EXERCISE: Quote every line as given.

STORED DATA:
++++++++
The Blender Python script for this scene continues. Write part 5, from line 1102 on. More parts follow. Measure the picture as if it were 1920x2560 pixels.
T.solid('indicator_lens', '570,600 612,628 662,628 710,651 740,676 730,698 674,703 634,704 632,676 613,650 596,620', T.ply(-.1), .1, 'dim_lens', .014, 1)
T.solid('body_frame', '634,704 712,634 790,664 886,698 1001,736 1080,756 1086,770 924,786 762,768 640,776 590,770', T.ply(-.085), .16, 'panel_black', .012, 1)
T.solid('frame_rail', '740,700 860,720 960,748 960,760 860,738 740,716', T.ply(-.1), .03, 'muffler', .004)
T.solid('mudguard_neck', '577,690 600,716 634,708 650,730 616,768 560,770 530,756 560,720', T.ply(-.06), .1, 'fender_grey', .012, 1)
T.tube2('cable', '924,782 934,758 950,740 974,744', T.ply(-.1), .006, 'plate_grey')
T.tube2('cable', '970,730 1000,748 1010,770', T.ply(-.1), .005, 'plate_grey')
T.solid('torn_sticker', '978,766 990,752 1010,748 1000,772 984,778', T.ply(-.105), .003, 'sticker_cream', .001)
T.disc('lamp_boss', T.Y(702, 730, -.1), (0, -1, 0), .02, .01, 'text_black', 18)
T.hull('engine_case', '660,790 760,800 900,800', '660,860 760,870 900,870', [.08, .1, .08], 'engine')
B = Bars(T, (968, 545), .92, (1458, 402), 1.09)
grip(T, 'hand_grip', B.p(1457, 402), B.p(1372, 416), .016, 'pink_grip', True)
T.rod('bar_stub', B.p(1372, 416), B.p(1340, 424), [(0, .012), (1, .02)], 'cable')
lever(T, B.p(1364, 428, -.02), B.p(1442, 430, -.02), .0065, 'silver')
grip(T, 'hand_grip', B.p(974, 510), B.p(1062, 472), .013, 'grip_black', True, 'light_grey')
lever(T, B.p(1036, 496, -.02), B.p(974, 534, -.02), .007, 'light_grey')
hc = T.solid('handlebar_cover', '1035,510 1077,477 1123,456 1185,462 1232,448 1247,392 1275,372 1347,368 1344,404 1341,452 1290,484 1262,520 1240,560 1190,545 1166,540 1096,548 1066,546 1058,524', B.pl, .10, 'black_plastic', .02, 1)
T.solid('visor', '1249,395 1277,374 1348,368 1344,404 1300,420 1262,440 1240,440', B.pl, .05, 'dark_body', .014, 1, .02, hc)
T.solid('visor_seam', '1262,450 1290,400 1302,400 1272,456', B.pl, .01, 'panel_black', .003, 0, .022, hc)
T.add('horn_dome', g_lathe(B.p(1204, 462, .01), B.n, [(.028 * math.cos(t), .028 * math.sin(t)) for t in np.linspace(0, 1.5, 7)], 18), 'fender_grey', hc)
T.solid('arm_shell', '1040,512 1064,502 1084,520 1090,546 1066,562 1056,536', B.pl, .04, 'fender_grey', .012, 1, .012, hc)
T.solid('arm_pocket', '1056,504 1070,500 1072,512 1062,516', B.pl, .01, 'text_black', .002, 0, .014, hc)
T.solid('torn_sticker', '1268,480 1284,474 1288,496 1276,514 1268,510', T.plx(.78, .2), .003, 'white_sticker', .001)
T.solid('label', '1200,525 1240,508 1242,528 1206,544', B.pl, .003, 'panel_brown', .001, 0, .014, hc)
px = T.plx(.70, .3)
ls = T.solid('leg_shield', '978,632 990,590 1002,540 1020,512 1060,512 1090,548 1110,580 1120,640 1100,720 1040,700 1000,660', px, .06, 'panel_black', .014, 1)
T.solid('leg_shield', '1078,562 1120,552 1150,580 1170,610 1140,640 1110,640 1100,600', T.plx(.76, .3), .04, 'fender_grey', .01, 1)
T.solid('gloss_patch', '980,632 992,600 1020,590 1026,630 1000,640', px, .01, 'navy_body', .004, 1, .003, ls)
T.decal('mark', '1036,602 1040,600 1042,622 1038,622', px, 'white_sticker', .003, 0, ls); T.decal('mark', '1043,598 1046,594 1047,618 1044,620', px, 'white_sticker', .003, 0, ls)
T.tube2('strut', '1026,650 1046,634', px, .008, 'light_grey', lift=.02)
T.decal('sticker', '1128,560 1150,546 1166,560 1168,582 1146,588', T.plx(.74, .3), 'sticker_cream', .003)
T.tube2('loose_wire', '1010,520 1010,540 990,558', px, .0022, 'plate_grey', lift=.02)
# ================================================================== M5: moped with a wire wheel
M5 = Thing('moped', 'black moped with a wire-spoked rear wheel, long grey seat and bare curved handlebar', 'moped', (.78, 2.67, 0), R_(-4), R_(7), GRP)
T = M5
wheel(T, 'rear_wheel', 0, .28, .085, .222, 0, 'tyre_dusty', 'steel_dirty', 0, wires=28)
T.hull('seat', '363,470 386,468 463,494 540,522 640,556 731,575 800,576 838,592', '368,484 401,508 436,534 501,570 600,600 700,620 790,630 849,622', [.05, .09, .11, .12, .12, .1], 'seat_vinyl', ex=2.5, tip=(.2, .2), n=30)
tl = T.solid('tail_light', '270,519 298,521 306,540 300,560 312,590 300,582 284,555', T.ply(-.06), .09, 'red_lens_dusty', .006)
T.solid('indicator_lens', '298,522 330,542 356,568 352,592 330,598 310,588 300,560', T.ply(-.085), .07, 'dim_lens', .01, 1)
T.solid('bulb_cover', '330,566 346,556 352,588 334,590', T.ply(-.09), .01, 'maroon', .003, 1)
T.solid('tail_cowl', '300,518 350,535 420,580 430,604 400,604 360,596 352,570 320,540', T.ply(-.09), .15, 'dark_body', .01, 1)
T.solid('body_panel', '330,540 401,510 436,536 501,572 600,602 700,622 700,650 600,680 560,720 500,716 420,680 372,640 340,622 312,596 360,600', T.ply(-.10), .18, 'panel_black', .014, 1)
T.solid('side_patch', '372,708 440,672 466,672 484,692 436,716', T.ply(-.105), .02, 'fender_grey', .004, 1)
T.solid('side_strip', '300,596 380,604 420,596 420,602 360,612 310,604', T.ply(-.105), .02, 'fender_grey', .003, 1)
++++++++
RESPONSE FOR THIS EXERCISE:
The Blender Python script for this scene continues. Write part 5, from line 1102 on. More parts follow. Measure the picture as if it were 1920x2560 pixels.
T.solid('indicator_lens', '570,600 612,628 662,628 710,651 740,676 730,698 674,703 634,704 632,676 613,650 596,620', T.ply(-.1), .1, 'dim_lens', .014, 1)
T.solid('body_frame', '634,704 712,634 790,664 886,698 1001,736 1080,756 1086,770 924,786 762,768 640,776 590,770', T.ply(-.085), .16, 'panel_black', .012, 1)
T.solid('frame_rail', '740,700 860,720 960,748 960,760 860,738 740,716', T.ply(-.1), .03, 'muffler', .004)
T.solid('mudguard_neck', '577,690 600,716 634,708 650,730 616,768 560,770 530,756 560,720', T.ply(-.06), .1, 'fender_grey', .012, 1)
T.tube2('cable', '924,782 934,758 950,740 974,744', T.ply(-.1), .006, 'plate_grey')
T.tube2('cable', '970,730 1000,748 1010,770', T.ply(-.1), .005, 'plate_grey')
T.solid('torn_sticker', '978,766 990,752 1010,748 1000,772 984,778', T.ply(-.105), .003, 'sticker_cream', .001)
T.disc('lamp_boss', T.Y(702, 730, -.1), (0, -1, 0), .02, .01, 'text_black', 18)
T.hull('engine_case', '660,790 760,800 900,800', '660,860 760,870 900,870', [.08, .1, .08], 'engine')
B = Bars(T, (968, 545), .92, (1458, 402), 1.09)
grip(T, 'hand_grip', B.p(1457, 402), B.p(1372, 416), .016, 'pink_grip', True)
T.rod('bar_stub', B.p(1372, 416), B.p(1340, 424), [(0, .012), (1, .02)], 'cable')
lever(T, B.p(1364, 428, -.02), B.p(1442, 430, -.02), .0065, 'silver')
grip(T, 'hand_grip', B.p(974, 510), B.p(1062, 472), .013, 'grip_black', True, 'light_grey')
lever(T, B.p(1036, 496, -.02), B.p(974, 534, -.02), .007, 'light_grey')
hc = T.solid('handlebar_cover', '1035,510 1077,477 1123,456 1185,462 1232,448 1247,392 1275,372 1347,368 1344,404 1341,452 1290,484 1262,520 1240,560 1190,545 1166,540 1096,548 1066,546 1058,524', B.pl, .10, 'black_plastic', .02, 1)
T.solid('visor', '1249,395 1277,374 1348,368 1344,404 1300,420 1262,440 1240,440', B.pl, .05, 'dark_body', .014, 1, .02, hc)
T.solid('visor_seam', '1262,450 1290,400 1302,400 1272,456', B.pl, .01, 'panel_black', .003, 0, .022, hc)
T.add('horn_dome', g_lathe(B.p(1204, 462, .01), B.n, [(.028 * math.cos(t), .028 * math.sin(t)) for t in np.linspace(0, 1.5, 7)], 18), 'fender_grey', hc)
T.solid('arm_shell', '1040,512 1064,502 1084,520 1090,546 1066,562 1056,536', B.pl, .04, 'fender_grey', .012, 1, .012, hc)
T.solid('arm_pocket', '1056,504 1070,500 1072,512 1062,516', B.pl, .01, 'text_black', .002, 0, .014, hc)
T.solid('torn_sticker', '1268,480 1284,474 1288,496 1276,514 1268,510', T.plx(.78, .2), .003, 'white_sticker', .001)
T.solid('label', '1200,525 1240,508 1242,528 1206,544', B.pl, .003, 'panel_brown', .001, 0, .014, hc)
px = T.plx(.70, .3)
ls = T.solid('leg_shield', '978,632 990,590 1002,540 1020,512 1060,512 1090,548 1110,580 1120,640 1100,720 1040,700 1000,660', px, .06, 'panel_black', .014, 1)
T.solid('leg_shield', '1078,562 1120,552 1150,580 1170,610 1140,640 1110,640 1100,600', T.plx(.76, .3), .04, 'fender_grey', .01, 1)
T.solid('gloss_patch', '980,632 992,600 1020,590 1026,630 1000,640', px, .01, 'navy_body', .004, 1, .003, ls)
T.decal('mark', '1036,602 1040,600 1042,622 1038,622', px, 'white_sticker', .003, 0, ls); T.decal('mark', '1043,598 1046,594 1047,618 1044,620', px, 'white_sticker', .003, 0, ls)
T.tube2('strut', '1026,650 1046,634', px, .008, 'light_grey', lift=.02)
T.decal('sticker', '1128,560 1150,546 1166,560 1168,582 1146,588', T.plx(.74, .3), 'sticker_cream', .003)
T.tube2('loose_wire', '1010,520 1010,540 990,558', px, .0022, 'plate_grey', lift=.02)
# ================================================================== M5: moped with a wire wheel
M5 = Thing('moped', 'black moped with a wire-spoked rear wheel, long grey seat and bare curved handlebar', 'moped', (.78, 2.67, 0), R_(-4), R_(7), GRP)
T = M5
wheel(T, 'rear_wheel', 0, .28, .085, .222, 0, 'tyre_dusty', 'steel_dirty', 0, wires=28)
T.hull('seat', '363,470 386,468 463,494 540,522 640,556 731,575 800,576 838,592', '368,484 401,508 436,534 501,570 600,600 700,620 790,630 849,622', [.05, .09, .11, .12, .12, .1], 'seat_vinyl', ex=2.5, tip=(.2, .2), n=30)
tl = T.solid('tail_light', '270,519 298,521 306,540 300,560 312,590 300,582 284,555', T.ply(-.06), .09, 'red_lens_dusty', .006)
T.solid('indicator_lens', '298,522 330,542 356,568 352,592 330,598 310,588 300,560', T.ply(-.085), .07, 'dim_lens', .01, 1)
T.solid('bulb_cover', '330,566 346,556 352,588 334,590', T.ply(-.09), .01, 'maroon', .003, 1)
T.solid('tail_cowl', '300,518 350,535 420,580 430,604 400,604 360,596 352,570 320,540', T.ply(-.09), .15, 'dark_body', .01, 1)
T.solid('body_panel', '330,540 401,510 436,536 501,572 600,602 700,622 700,650 600,680 560,720 500,716 420,680 372,640 340,622 312,596 360,600', T.ply(-.10), .18, 'panel_black', .014, 1)
T.solid('side_patch', '372,708 440,672 466,672 484,692 436,716', T.ply(-.105), .02, 'fender_grey', .004, 1)
T.solid('side_strip', '300,596 380,604 420,596 420,602 360,612 310,604', T.ply(-.105), .02, 'fender_grey', .003, 1)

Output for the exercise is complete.